Edwards pled not guilty, though she herself did not testify. The prosecution's chief evidence was her ceremony notes. "It is my honor to officiate at the wedding ...," they opened, concluding "I announce you to be a married couple." The sole prosecution witness -- John Matta, a top official of the Pittsburgh Presbytery -- said he talked to Edwards about the church's view of same-sex ceremonies prior to 2005, but recalled her speaking only "hypothetically."

"This is really not about Janet Edwards," said one of the accusers behind both sets of charges, the Rev. Jim Yearsley, a former Penn Hills pastor now preaching in Tampa, Fla. "It's about the church." Edwards' decision was "an absolute weakening of the ability of the church to minister. We are accommodating culture at the expense of faithful orthodox Christian practice. I think the prohibitions [against same-sex ceremonies] are quite clear. We don't need to be changing."

Edwards' lawyers used theologians and scholars to contend that understandings of marriage and homosexuality have changed over the centuries, and continue to evolve. No longer is marriage "a legal act of property," explained Deborah Krause, a theologian from St. Louis. Bible passages with seeming condemnations of same-sex love should be read in their contexts, such as the beginning of Romans, which uses sexual practices in pagan temples to condemn not sex but the judging of others "because you, the judge, are doing the very same things."

Krause also testified that the New Testament includes strictures against the divorced remarrying. But these, she noted, had been bypassed by the church in the 1950s "through the process of pressure" -- heterosexual divorced people asking to marry in the church, just as gay and lesbian couples are doing today.

Defense witnesses argued that the church has put aside other Bible-based marriage rules -- the rules for taking concubines, for instance, or those calling on a childless widow to marry her husband's brother.

"We have the laboratory of couples" today in same-sex relationships, argued Chris Elwood, a professor of historical theology at Louisville Presbyterian Theological Seminary. "Do they witness to God's grace? These are the things the Reformed [Presbyterian] tradition has always embraced."

It seemed to make little difference in the end. The nine-member panel unanimously found Edwards not guilty -- on the grounds that gay marriage simply doesn't exist. "[It] can't be a violation of the [church] Constitution to purport to do the impossible," said judicial panel moderator Stewart Pollock.

"This did not settle the disagreement in my church," said Edwards afterwards, who was nonetheless visibly happy. "But we can give one another the space to listen to God's call. The most important thing is the conversation that was furthered today."

Indeed, prior to the verdict, Edwards embraced Yearsley, her accuser, whom she said she had been meeting for the past year. Both volunteered that the other was certainly acting out of "conscience."

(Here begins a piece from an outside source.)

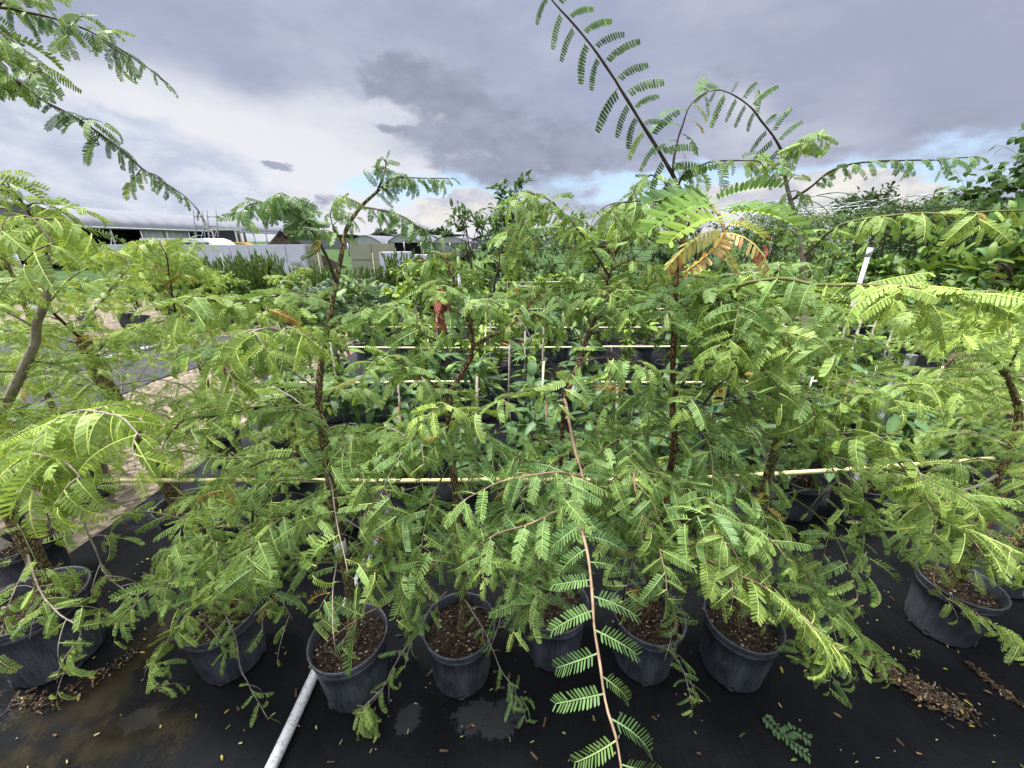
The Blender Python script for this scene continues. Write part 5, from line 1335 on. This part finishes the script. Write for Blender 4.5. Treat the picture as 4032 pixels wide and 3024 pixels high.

Edwards wouldn't say whether she would ever perform another same-sex marriage ceremony. But to her allies, such as Austin's Jim Rigby, the struggle was clearly not finished.

"I feel like heterosexuals need to challenge the church," he said. "We need to lay our ordinations on the line. If you're on the inside of a discriminatory organization, you have to create tension in that organization until it applies the same principles to everyone across the board. That's Martin Luther King 101."

The Edwards verdict, he concluded, is "definitely a mixed bag. Every time it happens it encourages people to be more courageous."

But, he added, "to me this is like in the last days of slavery, where you're having all these conversations and trials where people are considering whether [other] people are fully human. To me, it's really sad that we're having the conversation."

A local Presbyterian minister is acquitted for conducting a same-sex wedding by the church; but don't call it an endorsement of the practice.